I was big time reminded of the power of presence this past week as I walked with a family through a tragic death of a son. I don't know, but I would have to think it is one of the hardest things a parent could go through to have to bury a child. Although this child was 49.

But, as I was sitting at the wake watching people view the body and as I was watching the family in their grief, my thoughts went to the Jewish custom of sitting shiva.

"From the time of death until the conclusion of the funeral, the primary focus and concern is on the care of the deceased and the burial preparations. The care for the departed before burial, the eulogy, the actual burial -- all are done to honor the one who has died, and not to comfort the mourners.

However, once shiva begins, the focus shifts to the mourners. The mourners experience a week of intense grief, and the community is there to love and comfort and provide for their needs. This is a critical point, for if one must feel the heart-wrenching pain of grief and loss, it should be done at a time when all those around are there to help and comfort.

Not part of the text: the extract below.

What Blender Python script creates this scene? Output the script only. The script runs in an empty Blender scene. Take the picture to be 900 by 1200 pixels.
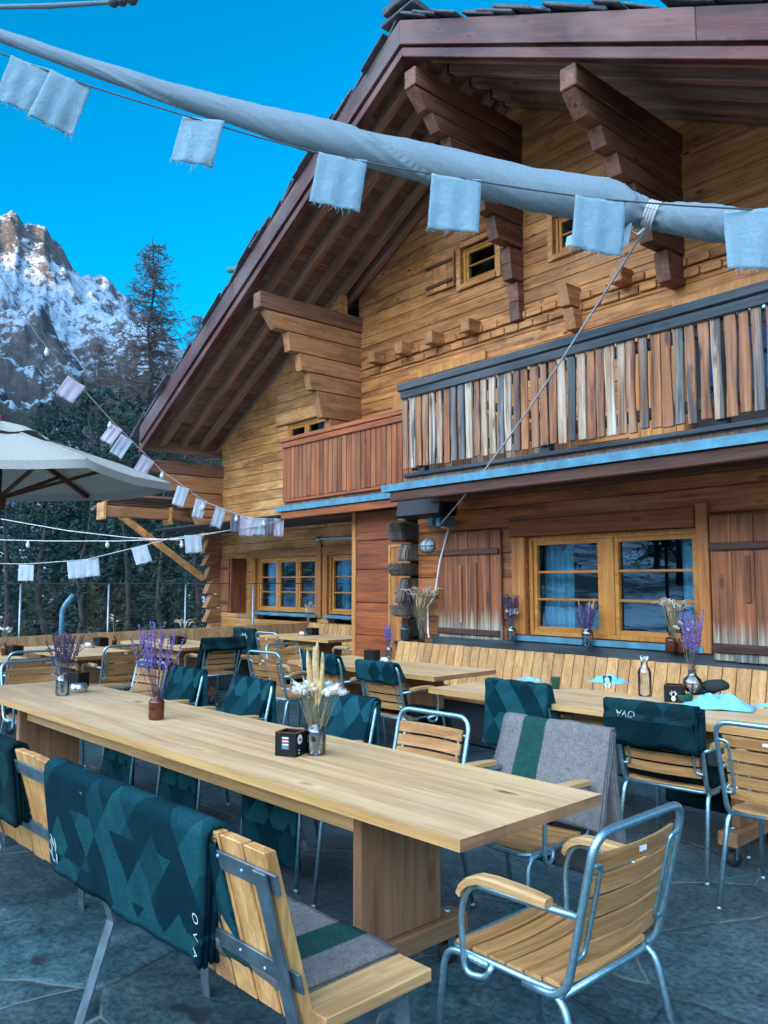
import bpy, bmesh, math, random
from mathutils import Vector, Matrix, noise
R = math.radians
random.seed(7)
scene = bpy.context.scene
COL = scene.collection

# ------------------------------------------------------------------ camera
cam_d = bpy.data.cameras.new('camera')
cam = bpy.data.objects.new('camera', cam_d); COL.objects.link(cam)
cam.location = (0, 0, 1.5)
PITCH = math.atan(84 / 943); YAW = math.atan2(.7626241, .64684193)
cam.rotation_euler = (R(90) + PITCH, 0, YAW)
cam_d.sensor_fit = 'HORIZONTAL'; cam_d.sensor_width = 36; cam_d.lens = 36 * 943 / 900
cam_d.clip_start = .05; cam_d.clip_end = 30000
scene.camera = cam

# ------------------------------------------------------------------ world, sun, exposure
SUN_AZ, SUN_EL = 280.0, 10.0            # azimuth counter-clockwise from +X: low behind the left shoulder
SKY_STRENGTH, SUN_STRENGTH, EXPOSURE = .15, 5.0, 1.88
world = bpy.data.worlds.new('World'); scene.world = world; world.use_nodes = True
nt = world.node_tree; nt.nodes.clear()
out = nt.nodes.new('ShaderNodeOutputWorld'); bg = nt.nodes.new('ShaderNodeBackground')
sky = nt.nodes.new('ShaderNodeTexSky'); sky.sky_type = 'NISHITA'; sky.sun_disc = False
sky.sun_elevation = R(SUN_EL); sky.sun_rotation = R(90 - SUN_AZ); sky.altitude = 1800
sky.air_density = 1.0; sky.dust_density = .3; sky.ozone_density = 2.0
hsv = nt.nodes.new('ShaderNodeHueSaturation')      # the deep clear blue away from the sun
hsv.inputs['Saturation'].default_value = 1.5; hsv.inputs['Hue'].default_value = .489; hsv.inputs['Value'].default_value = .76
hsv2 = nt.nodes.new('ShaderNodeHueSaturation')     # sunward half of the sky, made paler and much brighter to light the scene
hsv2.inputs['Saturation'].default_value = .60; hsv2.inputs['Hue'].default_value = .488; hsv2.inputs['Value'].default_value = 4.9
tc = nt.nodes.new('ShaderNodeTexCoord'); dot = nt.nodes.new('ShaderNodeVectorMath'); dot.operation = 'DOT_PRODUCT'
dot.inputs[1].default_value = (math.cos(R(SUN_AZ)) * .93, math.sin(R(SUN_AZ)) * .93, .36)
mr = nt.nodes.new('ShaderNodeMapRange'); mr.interpolation_type = 'SMOOTHSTEP'
mr.inputs['From Min'].default_value = .08; mr.inputs['From Max'].default_value = .66
mx = nt.nodes.new('ShaderNodeMix'); mx.data_type = 'RGBA'
L = nt.links
L.new(tc.outputs['Generated'], dot.inputs[0]); L.new(dot.outputs['Value'], mr.inputs['Value'])
L.new(sky.outputs[0], hsv.inputs['Color']); L.new(sky.outputs[0], hsv2.inputs['Color'])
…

The laws of mourning have the purpose of focusing a person on their own spirituality. We experience an overall feeling of physical discomfort as we totally focus on the soul of the one who has departed. We de-emphasize our own physicality by not pampering our bodies, so we remember that what we are missing at this time is not the physical person who is gone, but the essence of who that person was, which of course is their soul."


I was sitting there, sharing in the mourning of the family. Although I never knew the man, I could feel the intense pain and grief the family was going through. It is in times like this, as a pastor that I have learned to practice the power of presence. Often times as people grieve they are not looking for a quick fix or words to bring them out of their grief. It's the power of presence. Just being there, to be a listening ear, someone to hold onto, someone to grieve with that brings more healing than any words spoken. The less you speak the better in these situation. Allow the ones who are grieving to share their loss in their time.

Romans 12:15 tells us to "Rejoice with those who rejoice; mourn with those who mourn." I felt that I was able to do that this week and in a way allow Christ's presence to be the power amongst that family. As a believer in Christ, the power of presence takes on a more significant role. Because Christ lives in us, we therefore are practicing the power of Christ's presence. He can do so much more that we can. It was my continual prayer for this family that they may find some comfort and hope through my feeble attempts to share the presence of Christ with them.

In the process God did a work in me too. Not only was I forced to focus on death and one's preparedness to meet the Creator of the universe but in a sense, God allowed death to happen in me. Death to my selfishness. Death to my pride. Death to my disobedience. So that I may live in Him. So that I may practice the power of the presence of Christ in my life daily with those around me.

That is a tall order to live up to but as the Bible says, "I can do all things through Christ who gives me strength."